Juste Leblanc est un personnage étonnant : deux ans plus tôt, Pierre Brochant a séduit sa femme et il n’a pourtant qu’une idée en tête pendant tout le film, l’aider.

Quand Pierre Brochant fait téléphoner Pignon pour savoir si sa femme est retournée chez lui, Juste saute sur l’occasion pour recréer la relation. Mieux, il n’éprouve aucune satisfaction à voir Pierre vivre ce qu’il lui a fait subir autrefois : "Je crois même que je te plains." Il ajoute aussitôt : "Tu veux que je passe te voir ?" Comme Pierre refuse, il lui promet de le tenir au courant si Christine l’appelle.

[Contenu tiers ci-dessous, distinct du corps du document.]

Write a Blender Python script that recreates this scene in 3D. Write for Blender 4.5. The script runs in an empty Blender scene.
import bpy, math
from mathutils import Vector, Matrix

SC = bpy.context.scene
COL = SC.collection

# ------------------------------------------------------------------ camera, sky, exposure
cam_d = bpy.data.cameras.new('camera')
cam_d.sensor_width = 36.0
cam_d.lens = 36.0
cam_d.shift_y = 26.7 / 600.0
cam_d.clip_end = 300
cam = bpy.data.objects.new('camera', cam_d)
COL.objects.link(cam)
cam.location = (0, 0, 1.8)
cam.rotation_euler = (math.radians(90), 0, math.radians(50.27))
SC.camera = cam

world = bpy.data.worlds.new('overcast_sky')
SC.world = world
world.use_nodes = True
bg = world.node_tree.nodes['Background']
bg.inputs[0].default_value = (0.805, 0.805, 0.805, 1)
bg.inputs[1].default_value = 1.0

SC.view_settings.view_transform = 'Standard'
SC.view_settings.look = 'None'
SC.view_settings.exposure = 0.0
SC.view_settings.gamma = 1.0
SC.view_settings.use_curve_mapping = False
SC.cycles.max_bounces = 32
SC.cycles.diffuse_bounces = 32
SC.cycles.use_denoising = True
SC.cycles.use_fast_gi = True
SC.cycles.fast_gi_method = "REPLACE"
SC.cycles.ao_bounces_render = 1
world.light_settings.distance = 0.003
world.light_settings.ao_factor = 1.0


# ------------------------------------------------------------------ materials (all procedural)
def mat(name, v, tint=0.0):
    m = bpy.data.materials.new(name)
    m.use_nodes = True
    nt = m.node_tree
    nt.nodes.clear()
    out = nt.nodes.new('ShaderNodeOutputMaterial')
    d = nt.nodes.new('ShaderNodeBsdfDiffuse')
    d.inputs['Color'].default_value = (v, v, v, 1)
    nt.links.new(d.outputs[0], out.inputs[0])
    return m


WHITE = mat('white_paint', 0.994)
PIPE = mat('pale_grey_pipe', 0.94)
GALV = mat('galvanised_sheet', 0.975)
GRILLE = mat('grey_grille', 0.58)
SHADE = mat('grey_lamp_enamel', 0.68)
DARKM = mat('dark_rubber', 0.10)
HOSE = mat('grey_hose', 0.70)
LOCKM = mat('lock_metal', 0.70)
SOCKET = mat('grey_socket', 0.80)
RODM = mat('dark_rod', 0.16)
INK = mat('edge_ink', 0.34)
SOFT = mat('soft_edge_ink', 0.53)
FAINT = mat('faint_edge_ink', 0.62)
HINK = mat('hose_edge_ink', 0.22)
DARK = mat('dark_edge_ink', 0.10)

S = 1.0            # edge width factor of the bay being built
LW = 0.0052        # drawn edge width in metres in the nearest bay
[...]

Mais en fait, quelques minutes plus tard, il sera là : "Ça m’embêtait de te laisser tout seul." Une fois chez Pierre, même amusé par la situation et la connerie de Pignon, il écoute ce dernier avec une véritable attention ("Il est superbe ce derrick.") et il ne va pas cesser d’aider. À se débarrasser de Marlène. À contacter Cheval pour avoir les coordonnées de la garçonnière de Menaud :

  François Pignon : Dites-moi d’appeler Cheval !
  Juste Leblanc : Dis-lui d’appeler Cheval !
  François Pignon : Dites-moi d’appeler Cheval !
  Juste Leblanc : Dis-lui d’appeler Cheval !
  François Pignon : Dites-moi d’appeler Cheval !
  Pierre Brochant : Appelez Cheval.
  François Pignon : Ah ! Merci Monsieur Brochant.

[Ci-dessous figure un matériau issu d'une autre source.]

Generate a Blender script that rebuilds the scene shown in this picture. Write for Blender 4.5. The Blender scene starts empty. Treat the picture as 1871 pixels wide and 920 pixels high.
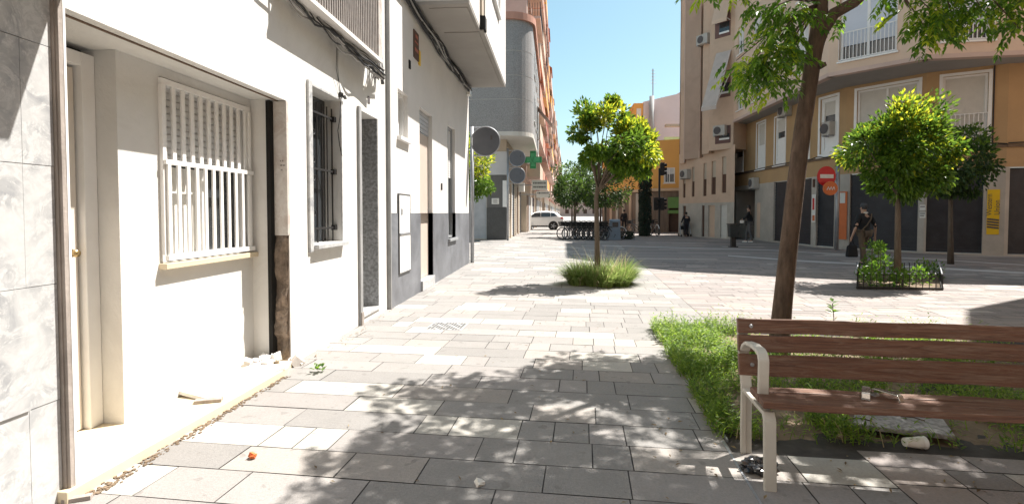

De même, c’est lui qui encourage Pignon à céder aux exigences de Cheval : "Allez l’OM ! Allez l’OM ! Allez !" Plus tard, il ne comprend guère l’agressivité de Cheval : "Vous êtes venu pour l’aider ou pour le contrôler ?"

Lucien Cheval (Daniel Prévost) : 8

Lucien Cheval essaye toujours d’être en position de force et, quand c’est le cas, il en profite. Quand Pignon l’appelle, il devine immédiatement qu’il a besoin de quelque chose. Il attend avec jubilation son deuxième coup de fil et exploite immédiatement son avantage : "À une condition. C’est que tu cries : « Allez l’OM ! »" À peine arrivé chez Pierre Brochant, il cherche à l’intimider :

  Lucien Cheval : Je me souviens. J’ai contrôlé un Brochant, il y a trois ans. Michel Brochant. C’est un parent à vous ?
  Pierre Brochant : Michel Brochant. C’est pas impossible. Où habite-t-il ?
  Lucien Cheval : En prison. Il en a pris pour cinq ans. Il était très sympathique. Il avait un grand et bel appartement comme vous. Il a été mis en liquidation judiciaire.

S’il a l’impression d’être agressé ou en position de faiblesse, il réagit immédiatement :

  Pierre Brochant : [Furieux] C’est fini, oui ?
  Lucien Cheval : [Il se lève et se dirige vers un guéridon.] Y avait un bibelot là. Y avait un bibelot. Ça se voit à la poussière autour.

Cheval ne se comporte pas ainsi qu’en cette situation. Il est impitoyable : "Vous connaissez pas Cheval. Il contrôlerait sa mère." dit de lui son ami Pignon. Il est en permanence l’œil aux aguets, prêt à repérer les signes de fraude, donc de faiblesse, des gens.

Cheval est direct. Il parle en phrases courtes et décidées : "Affirmatif." Il a un langage vert : "cornard", "baisodrome"…

Il a une capacité de décision et d’action extrêmement rapide. Elle se manifeste quand il choisit d’aider Pignon et plus encore quand il apprend que sa femme est chez Pascal Menaud. Il encaisse le choc en quelques secondes et prend le téléphone. Avec Menaud, la vengeance est immédiate : "Je vous vois demain matin à neuf heures comme d’habitude, et on reprend tout depuis le début.". Avec sa femme, la fermeté est la même : "Charlotte. Non, ne m’explique rien. Je veux que tu quittes cet endroit immédiatement, tu m’entends. À la seconde. […] Charlotte, je ne suis pas seul. Je ne peux pas te parler maintenant. On causera à la maison."

Pierre Brochant a été témoin de son humiliation. Même si Cheval n’a pas vraiment le cœur à se préoccuper de fraude fiscale, il ne peut pas laisser passer cela : "On va se revoir très vite parce que je vais tout de même vous contrôler."

Identification avancée : Lucien est un 8 à aile 7 de sous-type conservation ("Survie").